Where you write "boost with self-intersection correction", I suppose
that's version 1.61 and up, and it would be desirable to be able to
have polybool be based on that version as well, depending on compile
time availability through configure.
So a GSOC project could be bringing the polybool/boost solution
further so that it can be included in OF-geometry.
I would really like that to happen.

Has anyone ever explored the license for GPC
(http://www.cs.man.ac.uk/~toby/gpc/
<http://www.cs.man.ac.uk/%7Etoby/gpc/>
<http://www.cs.man.ac.uk/%7Etoby/gpc/>)? It says it is free for
private/hobbyist/education purposes, but I don’t know whether the
license is compatible with the GPL and Octave. From my experience, GPC
is one of the fastest and most robust polygon clipper out there. Maybe
we overlooked it because of its split license and the fact that the
license isn’t very well defined?

The GPL explicitly does not limit use of free SW. "Free for just
education purposes" is incompatible with the GPL.

There are several benchmarks out there, some or most of them outdated
now, that do not quite put GPC at #1. But I think many of those
benchmarks are a bit "colored" as they usually relate to a specific
polygon SW solution.
At my work we've been using it once (with matlab), my impression of
that one -probably atypical- occasion was that GPC isn't so very fast.
Therefore I'm glad you share with us your experience with several
polygon clipping libraries, I think that is very valuable, thanks.

Maybe we could find out what GIS SW like QGIS uses internally?

Philip


I think QGIS uses GEOS [1]. I had never really even investigated that
one because this website [2] said that is was significantly slow for
larger datasets.

One of the problems with the Boost self-intersection correction is that
it is broken again as of 1.63. I had been under the impression they were
going to try and make it “functional but unreleased” from 1.61 and
onward. That appears to not be the case.

So boost is a little unstable as well...
Anyway such issues related to specific versions can be catched in a configure script.

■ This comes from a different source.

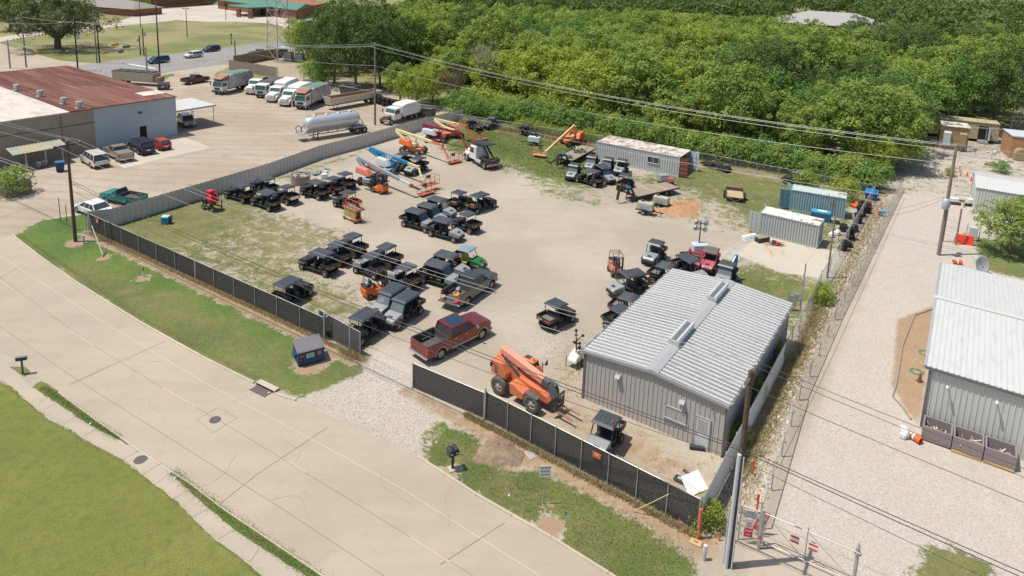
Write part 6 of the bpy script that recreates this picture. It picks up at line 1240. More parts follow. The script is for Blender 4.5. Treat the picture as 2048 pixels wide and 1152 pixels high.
e = car('suv', 5.2, 2.02, 1.92, paint('paint_navy', (.012, .016, .045), .3), 'dark navy SUV between the tan pickup and the red hatchback', 'suv', belt=1.12, r=.40, rim=M_RIMG); put_at(e, 283, 303, head(300, 311, 262, 291))
e = car('hatchback_car', 3.9, 1.68, 1.5, paint('paint_red', (.52, .045, .02), .1), 'small bright red hatchback nearest the end of the blue wall', 'car', 'hatch', r=.31); put_at(e, 321, 296, head(335, 301, 305, 287))
e = car('suv', 4.6, 1.9, 1.72, paint('paint_silver', (.50, .50, .50), .5), 'silver SUV in the shade of the carport', 'suv', r=.37); put_at(e, 374, 250, head(362, 238, 385, 255))
e = car('sedan_car', 4.9, 1.85, 1.47, paint('paint_white', (.72, .73, .75), .05), 'white sedan partly behind the corrugated fence corner', 'car', 'sedan'); put_at(e, 188, 427, head(215, 436, 155, 415))
e = pickup('pickup_truck', 5.2, 1.85, 1.65, paint('paint_teal', (.015, .20, .18), .2), True, 'old teal pickup truck with an open bed behind the corrugated fence', r=.34, crew=False, belt=1.05, bedz=1.1, cab_x=.15); put_at(e, 248, 405, head(270, 408, 215, 398))
e = pickup('pickup_truck', 5.7, 1.98, 1.85, paint('paint_darkred', (.10, .018, .014), .2), True, 'dark red pickup truck near the highway, left of the garbage trucks', r=.38, belt=1.15, bedz=1.25); put_at(e, 391, 166, head(362, 169, 420, 160))
HD = math.atan2(dh.y, dh.x)
e = car('minivan', 5.0, 1.95, 1.75, paint('paint_tealblue', (.03, .12, .18), .4), 'teal blue minivan on the highway', 'minivan', 'van'); put_at(e, 317, 126, HD+PI)
e = car('suv', 4.6, 1.85, 1.65, MATS['paint_white'], 'white small SUV with a blue stripe on the highway', 'suv', wrap=True); put_at(e, 387, 115, HD+PI)
e = car('suv', 4.7, 1.9, 1.7, paint('paint_black', (.015, .015, .02), .2), 'black SUV ahead on the highway behind the white one', 'suv'); put_at(e, 423, 103, HD+PI)
e = pickup('pickup_truck', 5.8, 1.98, 1.85, paint('paint_brown', (.10, .075, .06), .2), True, 'brown pickup truck on the highway behind the lattice tower', r=.38); put_at(e, 520, 112, HD)
e = car('suv', 4.9, 1.9, 1.7, MATS['paint_white'], 'white SUV far off on the parking lot before the flat brick building', 'suv'); put_at(e, 297, 20, .2)
# ------------------------------------------------------------------ machines
def beam(mb, a, b, w_, h_, w2=None, h2=None):
    a, b = Vector(a), Vector(b); d = (b-a).normalized(); s = d.cross(Z); s = s.normalized() if s.length > 1e-3 else Vector((1, 0, 0)); u = s.cross(d); w2 = w2 or w_; h2 = h2 or h_
    return mb.hexa([a-s*w_/2-u*h_/2, a-s*w_/2+u*h_/2, a+s*w_/2-u*h_/2, a+s*w_/2+u*h_/2, b-s*w2/2-u*h2/2, b-s*w2/2+u*h2/2, b+s*w2/2-u*h2/2, b+s*w2/2+u*h2/2])
def obox(mb, c, d, yaw): return mb.box(c, d, yaw)
M_OR = mat('lift_orange', (.62, .15, .045), .42, var=.1, dirt=.2, dcol=(.45, .25, .17)); M_PK = mat('lift_faded', (.66, .21, .14), .5, var=.08, dirt=.15, dcol=(.7, .42, .34)); M_CR = mat('lift_cream', (.62, .54, .28), .5, var=.07, dirt=.25, dcol=(.42, .34, .2))
M_BL = mat('lift_blue', (.01, .17, .36), .4, var=.08); M_LG = mat('lift_lightgrey', (.50, .54, .57), .45, var=.05); M_SG = mat('boom_grey', (.27, .30, .33), .4, var=.06); M_MR = mat('lift_maroon', (.23, .015, .04), .45, dirt=.2, dcol=(.35, .15, .15)); M_ORR = mat('basket_red', (.42, .10, .05), .6, dirt=.3)
M_HUBO = mat('hub_grey', (.35, .32, .28), .6)
def local(B, p): return Vector(p)-B
def basket(e, c, yaw, w_, d_, m, h=1.1):
    mb = MB(); mb.box(c+Z*.03, (w_, d_, .07), yaw); b_ = mb.build('basket', m, e); mb = MB(); R_ = Matrix.Rotation(yaw, 3, 'Z'); P_ = lambda x, y, z: c+R_ @ Vector((x, y, z)); x, y = w_/2, d_/2
    for a_ in (-x, -x/3, x/3, x):
        for b2 in (-y, y): mb.tube(P_(a_, b2, 0), P_(a_, b2, h), .022, 5)
    for z_ in (.5, h):
        mb.path([P_(-x, -y, z_), P_(x, -y, z_), P_(x, y, z_), P_(-x, y, z_), P_(-x, -y, z_)], .024, 5)
    mb.build('railing', m, b_); mb = MB(); mb.box(P_(0, y*.75, h*.85), (.5, .25, .35), yaw); mb.build('control_box', M_BLKP, b_)
def boom_lift(base, tail, zt, tip, z, jibp, jz, bask, bz, cyaw, cch, chd, cbm, cin, cjib, cbk, label, hood=1, second=False, bw=2.3, text=None):
    B = G(*base); e = empty('boom_lift', B, 0, label, 'boom lift', 'boom lifts parked in the yard'); T_ = local(B, G(*tail, zt)); E_ = local(B, G(*tip, z)); d = Vector((E_.x-T_.x, E_.y-T_.y, 0)).normalized(); n = Vector((-d.y, d.x, 0)); yaw = math.atan2(d.y, d.x)
    ch = MB(); ch.box((0, 0, .72), (3.1, 1.1, .5), cyaw); c1 = Matrix.Rotation(cyaw, 3, 'Z')
    for x_ in (-1.25, 1.25): a_, b_ = c1 @ Vector((x_, -1.0, .5)), c1 @ Vector((x_, 1.0, .5)); ch.tube(a_, b_, .12, 8)
    cho = ch.build('chassis', cch, e, .06)
    for x_ in (-1.25, 1.25):
        for y_ in (-1.02, 1.02): w__ = wheel(e, 0, y_, .5, .36, M_HUBO, None, .55); q = c1 @ Vector((x_, y_, .5)); w__.location = q; w__.rotation_euler.z = cyaw
    mb = MB(); mb.tube((0, 0, .9), (0, 0, 1.15), .55, 16); mb.box(d*-.5+Z*1.35, (2.6, .8, .5), yaw); mb.build('turntable', cbm if hood != 3 else chd, e, .05)
    for s in ([-1, 1] if second else [hood if hood in (1, -1) else -1]):
        mb = MB(); c = d*-.55+n*s*-.85+Z*1.62; mb.frus(-1.5, 1.25, -.42, .42, -.42, -1.3, .7, -.34, .34, .42)
        o = mb.build('engine_hood', chd, e, .16, seg=2); o.location = c; o.rotation_euler.z = yaw
    Tb = d*(T_.dot(d)); rise = T_
    mb = MB(); beam(mb, d*-1.2+Z*1.3, T_+Z*-.1, .5, .4); mb.build('riser', cbm, e, .02)
    mb = MB(); I_ = T_.lerp(E_, .80); beam(mb, T_, I_, .32, .46, .30, .40); bm_ = mb.build('boom', cbm, e, .03); mb = MB(); beam(mb, T_.lerp(E_, .78), E_, .22, .28); mb.build('inner_boom', cin, bm_)
    if text:
        vs, fs = text_mb(text[0], text[1]); s = 1 if d.x > 0 else -1; mb = MB(); ux_ = (E_-T_).normalized(); cc = T_.lerp(E_, .42)-n*.165*1; mb.add([cc+ux_*v[0]*1+Z*v[2]-n*.006 for v in vs], fs); mb.build('lettering', text[2], bm_)
    mb = MB(); mb.tube(d*.55+Z*1.35, T_.lerp(E_, .45)-Z*.2, .07, 8); mb.tube(d*-.6+Z*1.5+n*.15, T_.lerp(E_, .2), .05, 6); mb.build('lift_cylinder', M_BLKP, e)
    J_ = local(B, G(*jibp, jz)); mb = MB(); beam(mb, E_, J_, .16, .22); beam(mb, E_+Z*-.25, J_+Z*-.05, .06, .06); mb.box(E_, (.35, .35, .4), yaw); mb.build('jib', cjib, e)
    K_ = local(B, G(*bask, bz)); basket(e, K_, yaw+PI/2, bw, .85, cbk); return e
boom_lift((745, 366), (715.6, 314.8), 2.7, (822, 371), 1.5, (840, 379), .7, (853, 386), .25, head(745, 366, 772, 352), M_SG, M_PK, M_SG, M_LG, M_ORR, M_ORR, 'boom lift with a long grey boom and faded pink hoods, lowered across the gravel', 1, True, text=('LIFT', .45, M_LG))
boom_lift((783, 346), (740, 297.2), 2.35, (836.7, 334.3), 2.2, (845, 362), 1.0, (860, 369), .75, head(783, 346, 806, 332), M_SG, M_LG, M_BL, M_CR, M_CR, M_ORR, 'boom lift with a bright blue boom and a pale grey hood', 1, text=('Z-60/34', .45, M_WHITE))
boom_lift((827, 306), (792.8, 260), 2.6, (884, 290.5), 2.6, (897.5, 317), .9, (909, 323), .25, head(827, 306, 850, 310), M_OR, M_OR, M_CR, M_OR, M_PK, M_ORR, 'boom lift with a cream boom and a big orange hood on black wheels', 1, text=('LIFT', .4, mat('worn_print', (.45, .40, .33), .6)))
boom_lift((872, 283), (846.5, 248.4), 2.5, (919.7, 266), 2.3, (931, 291), .8, (941, 294.5), .25, head(872, 283, 893, 284), M_MR, M_WDOOR, M_MR, M_MR, M_MR, M_ORR, 'boom lift with a maroon boom and an open white hood, among the grass', 1)
boom_lift((903, 276), (870, 238.6), 2.2, (931.4, 252.3), 2.6, (949, 278), .8, (961, 278.5), .25, head(903, 276, 925, 274), M_OR, M_PK, M_CR, M_OR, M_OR, M_ORR, 'boom lift with a thin cream boom and orange jib, rearmost of the left lifts', -1)
boom_lift((1146, 290), (1148.4, 251.8), 3.0, (1091.8, 303.5), 1.7, (1086, 307), 1.0, (1079, 310), .35, head(1146, 290, 1120, 292), M_OR, M_OR, mat('boom_sand', (.62, .38, .17), .5), M_CR, M_CR, mat('basket_pale_orange', (.62, .30, .14), .6), 'orange boom lift with a sand coloured boom, beside the long container', 1, True, bw=2.0)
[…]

I have been meaning to dig into the Boost::Geometry examples at [3] to
see if I can implement an iterator facade for a custom polygon object
that allows us to operate directly on the octave data input without
having to copy all the points into the Boost::Geometry model for points,
rings, polygons, and multi-polygons. I think it should be possible. It
may speed up execution because we aren’t copying a bunch of double
values, but it should most certainly reduce memory usage a ton. If we
could push the performance/resources even better than now, it might be a
compelling reason to keep Boost.

(Maybe I do not fully understand your aim.)
For any polygon library the input data will have to be morphed somehow from the application/use case at hand into a format that the polygon library expects; vice versa for output. I'm unsure if investing a lot of work in specialized data access in some .oct file is better than clever and vectorized preprocessing at the Octave side. The latter is much more flexible and adaptable to the use case at hand.

The Clipper library currently comprises a .mex wrapper file (in the Third party subdir, in recent Clipper releases pointing to Matlab Central). While working on polyline clipping I noted there's quite some code required to copy info from/to the structs that constitute the IMO rigid MEX data I/O structures. I suppose some of that code can be avoided, or reduced, by rewriting the .mex wrapper into a proper .oct file using octave_value objects. That'll give more flexibility as well. I suppose even the double<->int64 preprocessing can be absorbed in the .oct file (currently I've put that in an .m file wrapper).

One other option is to use the Boost-provided bcp utility to create the
subset of Boost headers that is are needed to compile Boost::Geometry
and include it in the package release. This is still 30MB uncompressed,
but it is much smaller than the whole Boost. this would also allow us to
distribute a version that has the self-intersection correction.

IIRC Amr mentioned he had brought down the boost stuff to around 11 or 12 MB. I think the Boost include files shouldn't be in the geometry package directory; they'd rather live in /usr/include.